My father looked at me angrily, then looked at Ahmed doubtingly, and told me that we had to go. The heaviness of guilt and anticipation subdued me as I followed my dad to the car. I was more concerned with my image in front of my friend; I felt humiliated for no good cause. The frown on my dad's forehead grew deeper creating future wrinkles but he was silent. We arrived home and my mother noticed the tension. She asked what went wrong but he was still silent. I told my mom what happened and my fury took over. Dad walked back into the room and the "good girl" lesson began.
"Good girls who come from good homes do not do what I saw you doing. I am ashamed of you." Said my dad
"Why? What did I do wrong?" I asked unknowingly
"You were talking to a man … in front of everyone … what will they say about you?" My dad explained
"He is my friend" I defended him
"There is no such thing as friendship between men and women … did he hold your hand? Did he try to kiss you? Did he put his hands on your knees?" The images were driving my dad crazier by the minute.
"You have women friends at work" I tried to reason with him
"I am a grown up." This was the reply that put the full stop after many of our conversations.
"They call you at home" I went on.
"It is my home and when you have your own home do whatever you want." This was the other response that put the rest of the punctuation marks in the home-grown soliloquy.

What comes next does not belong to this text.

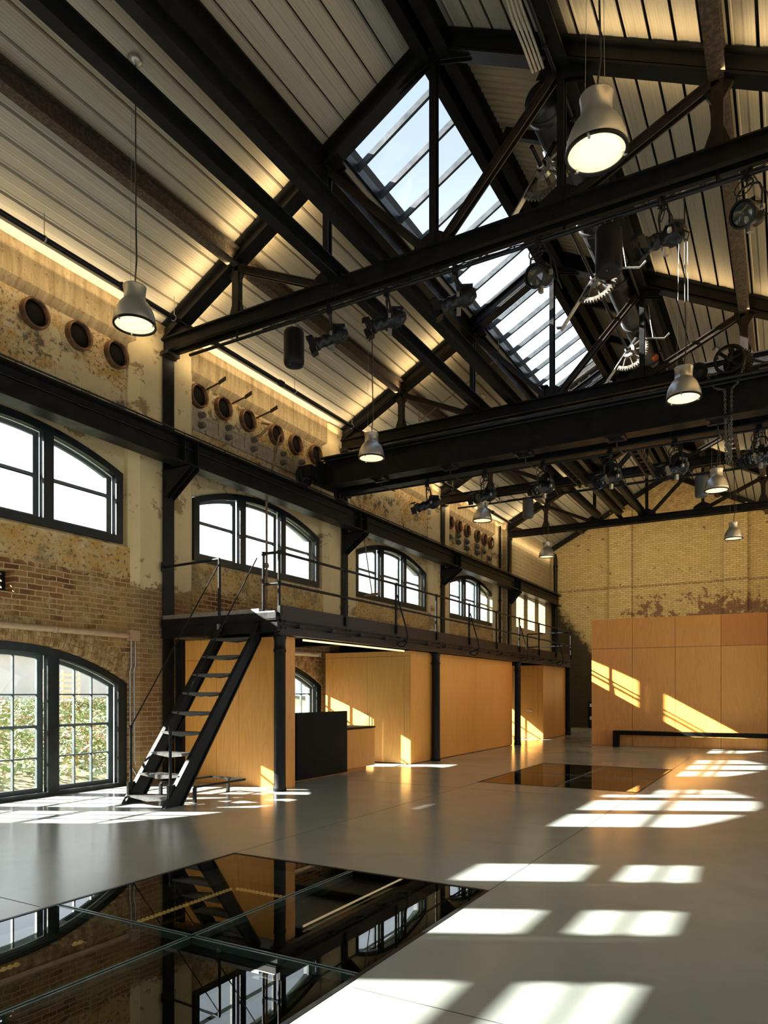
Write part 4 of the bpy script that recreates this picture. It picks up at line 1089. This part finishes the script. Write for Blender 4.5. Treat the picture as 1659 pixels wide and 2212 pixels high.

Mom took my dad's side and told me confidently that my father would have never married her had he knew that she talked to guys. My brother was looking, listening, and learning – and I still missed the point as I argued that Ahmed was my friend and that we were standing in a public place in the morning talking about normal stuff. My dad insisted that if I were to talk to anyone from another gender, I should do it in a group. I was grounded for a couple of weeks. When I showed my face in the club again and Ahmed saw me, he hesitantly walked up to me and asked if I was ok. I glanced around like a thief and asked him to follow me to the bushes behind the parking lot where we could talk more privately without the risk of being seen by my parents or neighbors or cousins who frequented the same club!